Stuart Smith, the authority’s head of Children and Young People’s Services, said pro-active work is constantly being carried out to protect the district’s children and the council is an “example of good practice”.

Mr Smith’s comments come after 25 men appeared at Calderdale Magistrates Court last week accused of historic sex offences against two girls.

And Mr Smith was also keen to stress that Calderdale was “not another Rotherham” and encouraged anyone who believes a youngster is, or at risk of becoming, a victim of child sexual exploitation (CSE) to report their concerns to the authorities straight away.

Mr Smith said: “This isn’t a massive crime wave in Calderdale like it’s been depicted in other parts of the country because we work with the police and social workers all the time and it means we can get on top of it.

“We’ve been doing pro-active work since before the Rotherham case came to light. It’s been going on for 10 years.

“We share intelligence every day.

“We have secured the safety of children who have been victims or are on the edge of becoming victims.

“We know the size of the problem in Calderdale.

“We’re on top of this.”

Mr Smith said the council and the police deal with around 20 CSE cases a year and at any one time have 12 they are “keeping an eye on”.

A number of children, who are deemed “vulnerable” of being at risk of becoming victims, are on a CSE register and have their case monitored on a daily basis.

Depending on whether the risk is green (monitor the situation), amber (monitor or intervene by talking to men in the child’s life and hold talks in schools) or red (intervene, which could include taking the child into the council’s care or in extreme circumstances moving them out of the borough to break links with men), will dictate what course of action is taken.

Playing a key role in making these decisions is the Calderdale Local Safeguarding Board (CLSB). The CLSB has a “Proactive and Responsive” sub-committee which takes the strategic lead for CSE, Missing and Trafficked Children and is chaired by the police at Detective Chief Inspector rank. All of the key child protection partners are present on this group.

Subordinate to this group is the CSE Operations group which meets every week and includes the police, social care, youth services, youth offending, and health and education services. This group collates information and intelligence and supports investigations.

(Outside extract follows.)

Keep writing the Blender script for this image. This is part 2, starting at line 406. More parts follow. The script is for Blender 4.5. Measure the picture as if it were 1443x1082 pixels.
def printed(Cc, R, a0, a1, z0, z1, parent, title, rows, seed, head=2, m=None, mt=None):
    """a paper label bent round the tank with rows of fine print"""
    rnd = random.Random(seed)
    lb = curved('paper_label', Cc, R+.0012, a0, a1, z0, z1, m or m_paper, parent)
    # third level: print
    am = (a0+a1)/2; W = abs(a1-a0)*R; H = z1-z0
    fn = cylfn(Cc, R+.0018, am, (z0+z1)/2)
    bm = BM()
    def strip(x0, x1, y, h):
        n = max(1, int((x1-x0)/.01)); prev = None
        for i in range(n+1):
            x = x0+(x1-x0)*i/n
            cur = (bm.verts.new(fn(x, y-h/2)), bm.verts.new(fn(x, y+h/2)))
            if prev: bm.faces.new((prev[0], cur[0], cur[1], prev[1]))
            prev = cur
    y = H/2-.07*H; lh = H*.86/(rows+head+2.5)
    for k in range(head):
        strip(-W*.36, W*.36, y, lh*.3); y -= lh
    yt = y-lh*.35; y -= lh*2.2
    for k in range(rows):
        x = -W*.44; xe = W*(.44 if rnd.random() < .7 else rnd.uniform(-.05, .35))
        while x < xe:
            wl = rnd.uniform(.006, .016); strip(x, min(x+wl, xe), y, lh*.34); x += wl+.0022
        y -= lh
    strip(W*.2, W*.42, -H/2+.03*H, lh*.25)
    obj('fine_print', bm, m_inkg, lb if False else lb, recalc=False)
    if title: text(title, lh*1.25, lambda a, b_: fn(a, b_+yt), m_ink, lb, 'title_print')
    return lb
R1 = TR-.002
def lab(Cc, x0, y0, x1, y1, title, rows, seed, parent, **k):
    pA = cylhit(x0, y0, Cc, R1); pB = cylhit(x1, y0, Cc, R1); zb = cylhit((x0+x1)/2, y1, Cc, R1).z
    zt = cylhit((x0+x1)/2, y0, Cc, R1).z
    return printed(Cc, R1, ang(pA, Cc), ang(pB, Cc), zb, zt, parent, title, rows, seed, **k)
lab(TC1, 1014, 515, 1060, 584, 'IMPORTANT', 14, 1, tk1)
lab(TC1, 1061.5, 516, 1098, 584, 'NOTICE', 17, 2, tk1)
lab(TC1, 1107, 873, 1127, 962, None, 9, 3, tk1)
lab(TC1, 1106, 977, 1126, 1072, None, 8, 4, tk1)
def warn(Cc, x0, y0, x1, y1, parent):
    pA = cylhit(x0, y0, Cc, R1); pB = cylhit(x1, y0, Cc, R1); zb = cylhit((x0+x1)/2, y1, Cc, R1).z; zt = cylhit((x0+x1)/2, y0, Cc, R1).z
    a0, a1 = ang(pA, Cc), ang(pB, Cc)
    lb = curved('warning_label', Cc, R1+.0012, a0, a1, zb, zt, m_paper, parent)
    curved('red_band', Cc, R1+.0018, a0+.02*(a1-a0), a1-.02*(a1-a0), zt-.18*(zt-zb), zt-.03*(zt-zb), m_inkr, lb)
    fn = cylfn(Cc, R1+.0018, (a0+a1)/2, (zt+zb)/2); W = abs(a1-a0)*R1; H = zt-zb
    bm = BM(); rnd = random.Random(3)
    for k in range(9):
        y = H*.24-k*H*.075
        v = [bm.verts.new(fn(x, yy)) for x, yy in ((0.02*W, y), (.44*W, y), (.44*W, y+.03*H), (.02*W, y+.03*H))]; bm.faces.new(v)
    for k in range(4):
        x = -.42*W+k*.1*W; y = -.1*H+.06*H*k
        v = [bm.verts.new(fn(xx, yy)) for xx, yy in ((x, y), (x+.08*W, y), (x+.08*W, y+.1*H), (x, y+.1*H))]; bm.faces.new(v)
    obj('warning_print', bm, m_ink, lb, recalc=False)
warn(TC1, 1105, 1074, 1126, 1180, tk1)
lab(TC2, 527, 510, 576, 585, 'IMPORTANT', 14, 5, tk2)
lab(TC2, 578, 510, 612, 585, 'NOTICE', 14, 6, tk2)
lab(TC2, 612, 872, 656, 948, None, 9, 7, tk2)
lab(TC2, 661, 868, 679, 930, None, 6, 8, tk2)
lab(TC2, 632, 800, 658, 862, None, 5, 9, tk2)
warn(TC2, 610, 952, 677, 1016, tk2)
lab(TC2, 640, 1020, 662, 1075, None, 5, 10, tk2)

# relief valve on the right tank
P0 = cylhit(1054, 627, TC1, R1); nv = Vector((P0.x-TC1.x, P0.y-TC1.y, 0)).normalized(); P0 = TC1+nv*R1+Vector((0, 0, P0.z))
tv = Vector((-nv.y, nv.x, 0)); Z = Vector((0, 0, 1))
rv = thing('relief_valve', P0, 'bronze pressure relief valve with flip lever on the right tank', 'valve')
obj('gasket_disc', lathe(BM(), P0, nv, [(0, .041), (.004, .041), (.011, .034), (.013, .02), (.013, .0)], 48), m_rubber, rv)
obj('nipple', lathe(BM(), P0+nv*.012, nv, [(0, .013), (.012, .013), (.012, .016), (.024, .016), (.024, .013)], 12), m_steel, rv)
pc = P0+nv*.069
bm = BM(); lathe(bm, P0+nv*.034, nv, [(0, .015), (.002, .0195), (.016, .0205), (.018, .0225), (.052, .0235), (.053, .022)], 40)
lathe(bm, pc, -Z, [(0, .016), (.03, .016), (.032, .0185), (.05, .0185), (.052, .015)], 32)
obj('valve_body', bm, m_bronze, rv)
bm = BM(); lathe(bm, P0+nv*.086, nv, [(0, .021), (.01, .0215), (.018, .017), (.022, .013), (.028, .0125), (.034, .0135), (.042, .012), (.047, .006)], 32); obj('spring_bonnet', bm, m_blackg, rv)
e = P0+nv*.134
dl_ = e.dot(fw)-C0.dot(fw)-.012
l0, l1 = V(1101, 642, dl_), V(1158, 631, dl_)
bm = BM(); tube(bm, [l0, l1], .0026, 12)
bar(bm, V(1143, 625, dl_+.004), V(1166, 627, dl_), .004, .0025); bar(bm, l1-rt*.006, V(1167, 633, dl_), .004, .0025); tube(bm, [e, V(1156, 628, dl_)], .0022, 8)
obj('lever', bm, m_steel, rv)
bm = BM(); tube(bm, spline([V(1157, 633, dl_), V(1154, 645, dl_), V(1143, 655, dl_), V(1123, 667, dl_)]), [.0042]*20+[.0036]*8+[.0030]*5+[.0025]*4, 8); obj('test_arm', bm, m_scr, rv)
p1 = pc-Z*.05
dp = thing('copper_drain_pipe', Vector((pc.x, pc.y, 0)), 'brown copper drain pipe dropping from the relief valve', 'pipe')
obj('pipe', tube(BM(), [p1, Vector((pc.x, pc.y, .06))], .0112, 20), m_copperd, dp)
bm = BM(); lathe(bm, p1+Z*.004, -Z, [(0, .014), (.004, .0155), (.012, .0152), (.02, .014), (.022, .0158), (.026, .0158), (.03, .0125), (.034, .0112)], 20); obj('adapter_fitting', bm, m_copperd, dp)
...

Working to this group is the CSE team or Multi-agency Safeguarding Team (MAST) This specialist team, based at Halifax Police Station, is made up of police officers, social workers, the Children’s Society’s “Safe Hands”, health services, youth services and youth offending. They hold daily intelligence sharing meetings to ensure immediate and appropriate action is taken in each indivdual case. Anyone who calls the council’s dedicated CSE line will speak directly to the MAST team.

This structure has been cited as an example of good practice in the Local Government Association’s “Tackling child sexual exploitation”, a resource which was distributed to all councils in the country earlier this month.

Mr Smith said: “We have quite a good preventative programme. We have intervention in schools. In schools there will be lessons about what’s an appropriate relationship and what the signs are of someone trying to groom you. The way to stop this happening is to stop girls being conned. If they’re more aware, they’re less likely to be conned.”

Mr Smith said last year the five councils in West Yorkshire - Calderdale, Kirklees. Bradford, Wakefield and Leeds - were given a grant to tackle CSE from West Yorkshire Police and Crime Commissioner Mark Burns-Williamson. Part of this money will be spent in schools, whilst money is also going to ensuring that taxi drivers who have lost their licence in one borough for CSE do not end up working in surrounding areas. The police are also encouraging hotel and B and B owners to report any CSE suspicions.

Mr Smith added: “With CSE, the council is really very concerned about the community generally. We don’t want the Muslim community in Halifax to feel like they’re being tarred with this. They’re as much a part in the solution of this as other parts of he community.”